Objective -
Reproduce exactly the lines below, from the first through the one containing "PI = math.pi", and nothing more.
-- begin Raw records --
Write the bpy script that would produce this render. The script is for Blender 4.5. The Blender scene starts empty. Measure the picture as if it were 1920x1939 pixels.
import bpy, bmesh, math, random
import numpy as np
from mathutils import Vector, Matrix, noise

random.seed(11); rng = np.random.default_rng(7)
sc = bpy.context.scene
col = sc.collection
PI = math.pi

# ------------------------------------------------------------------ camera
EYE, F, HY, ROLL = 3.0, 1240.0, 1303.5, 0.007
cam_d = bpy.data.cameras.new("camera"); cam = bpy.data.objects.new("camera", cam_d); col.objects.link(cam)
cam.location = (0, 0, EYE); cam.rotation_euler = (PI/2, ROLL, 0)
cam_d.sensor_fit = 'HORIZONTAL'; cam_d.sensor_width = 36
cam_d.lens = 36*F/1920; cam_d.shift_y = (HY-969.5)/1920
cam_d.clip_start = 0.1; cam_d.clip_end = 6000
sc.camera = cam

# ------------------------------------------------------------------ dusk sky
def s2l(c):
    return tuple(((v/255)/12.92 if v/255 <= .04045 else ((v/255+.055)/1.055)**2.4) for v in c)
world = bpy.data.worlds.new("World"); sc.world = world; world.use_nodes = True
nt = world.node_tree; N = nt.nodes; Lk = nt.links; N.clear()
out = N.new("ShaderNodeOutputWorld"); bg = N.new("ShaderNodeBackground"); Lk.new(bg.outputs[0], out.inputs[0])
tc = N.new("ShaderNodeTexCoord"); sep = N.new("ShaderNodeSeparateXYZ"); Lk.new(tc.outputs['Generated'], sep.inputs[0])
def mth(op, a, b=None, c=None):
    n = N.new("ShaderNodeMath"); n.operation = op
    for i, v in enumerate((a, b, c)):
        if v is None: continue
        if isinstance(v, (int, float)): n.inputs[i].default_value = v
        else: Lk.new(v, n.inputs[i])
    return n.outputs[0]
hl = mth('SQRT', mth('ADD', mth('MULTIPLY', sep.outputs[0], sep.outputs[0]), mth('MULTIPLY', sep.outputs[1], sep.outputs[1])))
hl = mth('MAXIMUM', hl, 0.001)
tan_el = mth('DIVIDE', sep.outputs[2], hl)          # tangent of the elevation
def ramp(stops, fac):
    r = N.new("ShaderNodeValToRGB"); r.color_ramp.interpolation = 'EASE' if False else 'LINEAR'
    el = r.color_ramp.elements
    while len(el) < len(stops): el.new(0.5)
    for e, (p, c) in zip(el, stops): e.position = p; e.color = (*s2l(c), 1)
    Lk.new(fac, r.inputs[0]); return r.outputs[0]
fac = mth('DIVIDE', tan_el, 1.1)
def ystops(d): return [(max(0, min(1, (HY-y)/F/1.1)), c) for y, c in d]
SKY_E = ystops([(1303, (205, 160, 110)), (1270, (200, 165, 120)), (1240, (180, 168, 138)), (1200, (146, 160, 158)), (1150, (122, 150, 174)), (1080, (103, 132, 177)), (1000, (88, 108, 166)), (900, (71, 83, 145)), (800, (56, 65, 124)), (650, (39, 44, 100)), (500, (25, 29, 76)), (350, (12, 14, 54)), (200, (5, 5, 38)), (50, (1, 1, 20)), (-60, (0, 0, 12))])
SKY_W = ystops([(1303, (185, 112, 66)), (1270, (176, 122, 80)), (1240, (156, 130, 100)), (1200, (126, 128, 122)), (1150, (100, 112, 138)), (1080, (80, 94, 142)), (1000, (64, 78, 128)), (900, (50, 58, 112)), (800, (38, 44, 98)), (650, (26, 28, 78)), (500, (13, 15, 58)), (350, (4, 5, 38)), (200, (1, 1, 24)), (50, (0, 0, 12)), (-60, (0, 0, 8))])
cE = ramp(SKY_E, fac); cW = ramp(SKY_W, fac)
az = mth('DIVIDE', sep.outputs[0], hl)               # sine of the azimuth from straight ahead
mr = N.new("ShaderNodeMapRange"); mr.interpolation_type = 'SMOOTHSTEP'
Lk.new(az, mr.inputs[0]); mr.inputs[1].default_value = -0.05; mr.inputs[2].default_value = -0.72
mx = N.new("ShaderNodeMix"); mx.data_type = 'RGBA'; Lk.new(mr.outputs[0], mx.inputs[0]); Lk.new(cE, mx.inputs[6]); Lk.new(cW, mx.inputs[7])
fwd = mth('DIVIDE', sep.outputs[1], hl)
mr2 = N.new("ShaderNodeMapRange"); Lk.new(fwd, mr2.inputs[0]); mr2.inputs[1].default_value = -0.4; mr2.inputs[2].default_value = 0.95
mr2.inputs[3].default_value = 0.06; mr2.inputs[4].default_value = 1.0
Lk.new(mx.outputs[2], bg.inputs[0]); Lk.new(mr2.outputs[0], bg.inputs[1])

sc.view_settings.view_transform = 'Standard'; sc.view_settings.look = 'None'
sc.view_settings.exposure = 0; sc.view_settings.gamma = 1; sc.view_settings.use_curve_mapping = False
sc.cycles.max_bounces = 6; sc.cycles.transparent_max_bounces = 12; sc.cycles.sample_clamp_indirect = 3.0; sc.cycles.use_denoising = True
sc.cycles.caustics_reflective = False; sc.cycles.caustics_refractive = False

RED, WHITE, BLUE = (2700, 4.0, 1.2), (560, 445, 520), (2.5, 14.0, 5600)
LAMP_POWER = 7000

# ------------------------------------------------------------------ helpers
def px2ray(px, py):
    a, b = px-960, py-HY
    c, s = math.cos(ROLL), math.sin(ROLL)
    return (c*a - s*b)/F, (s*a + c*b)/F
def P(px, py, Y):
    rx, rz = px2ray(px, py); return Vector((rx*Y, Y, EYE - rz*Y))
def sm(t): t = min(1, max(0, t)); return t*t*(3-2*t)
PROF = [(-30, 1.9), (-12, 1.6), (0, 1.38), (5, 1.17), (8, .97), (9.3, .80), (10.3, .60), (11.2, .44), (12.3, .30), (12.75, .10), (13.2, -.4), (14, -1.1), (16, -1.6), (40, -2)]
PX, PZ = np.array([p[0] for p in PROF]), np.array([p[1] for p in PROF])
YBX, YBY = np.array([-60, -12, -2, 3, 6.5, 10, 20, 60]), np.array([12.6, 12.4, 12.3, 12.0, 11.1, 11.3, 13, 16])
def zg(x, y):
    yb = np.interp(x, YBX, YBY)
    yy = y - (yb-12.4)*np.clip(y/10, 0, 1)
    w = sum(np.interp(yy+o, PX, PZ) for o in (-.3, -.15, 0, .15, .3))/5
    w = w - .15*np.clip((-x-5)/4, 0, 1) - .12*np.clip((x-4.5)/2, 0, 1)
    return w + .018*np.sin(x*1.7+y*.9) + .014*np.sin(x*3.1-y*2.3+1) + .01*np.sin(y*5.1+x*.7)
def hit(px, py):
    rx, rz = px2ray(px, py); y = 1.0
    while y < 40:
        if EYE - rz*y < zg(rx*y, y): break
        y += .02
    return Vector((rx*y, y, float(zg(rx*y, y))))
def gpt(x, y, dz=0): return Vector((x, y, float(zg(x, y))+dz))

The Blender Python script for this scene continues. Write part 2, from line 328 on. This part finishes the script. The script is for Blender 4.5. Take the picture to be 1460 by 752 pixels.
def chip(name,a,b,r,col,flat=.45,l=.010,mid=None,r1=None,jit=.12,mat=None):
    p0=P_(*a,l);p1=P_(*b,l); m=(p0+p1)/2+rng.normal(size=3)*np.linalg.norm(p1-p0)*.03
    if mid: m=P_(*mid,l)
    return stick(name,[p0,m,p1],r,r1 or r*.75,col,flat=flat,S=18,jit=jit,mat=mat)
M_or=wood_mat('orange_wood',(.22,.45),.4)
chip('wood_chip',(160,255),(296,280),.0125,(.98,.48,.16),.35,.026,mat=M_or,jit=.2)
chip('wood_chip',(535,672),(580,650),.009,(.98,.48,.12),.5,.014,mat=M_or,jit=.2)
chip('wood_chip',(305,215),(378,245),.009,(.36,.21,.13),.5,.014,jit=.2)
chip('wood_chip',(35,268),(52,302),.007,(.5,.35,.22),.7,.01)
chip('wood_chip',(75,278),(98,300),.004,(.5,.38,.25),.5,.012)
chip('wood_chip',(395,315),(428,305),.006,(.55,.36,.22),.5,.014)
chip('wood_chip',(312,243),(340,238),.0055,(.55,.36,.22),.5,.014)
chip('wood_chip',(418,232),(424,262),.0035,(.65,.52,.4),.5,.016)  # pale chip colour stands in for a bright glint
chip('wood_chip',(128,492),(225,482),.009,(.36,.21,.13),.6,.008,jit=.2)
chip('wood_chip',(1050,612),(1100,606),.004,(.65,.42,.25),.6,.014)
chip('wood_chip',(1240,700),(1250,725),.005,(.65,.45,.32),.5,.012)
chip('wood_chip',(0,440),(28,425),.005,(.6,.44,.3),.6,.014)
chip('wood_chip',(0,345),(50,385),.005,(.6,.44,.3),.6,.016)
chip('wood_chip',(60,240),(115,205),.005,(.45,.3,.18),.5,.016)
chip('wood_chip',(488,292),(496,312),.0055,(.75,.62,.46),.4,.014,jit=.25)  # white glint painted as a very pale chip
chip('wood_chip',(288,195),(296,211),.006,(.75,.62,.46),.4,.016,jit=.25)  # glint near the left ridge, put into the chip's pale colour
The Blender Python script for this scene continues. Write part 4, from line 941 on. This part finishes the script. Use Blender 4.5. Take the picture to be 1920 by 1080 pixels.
-- end Raw records --
Full response -
Write the bpy script that would produce this render. The script is for Blender 4.5. The Blender scene starts empty. Measure the picture as if it were 1920x1939 pixels.
import bpy, bmesh, math, random
import numpy as np
from mathutils import Vector, Matrix, noise

random.seed(11); rng = np.random.default_rng(7)
sc = bpy.context.scene
col = sc.collection
PI = math.pi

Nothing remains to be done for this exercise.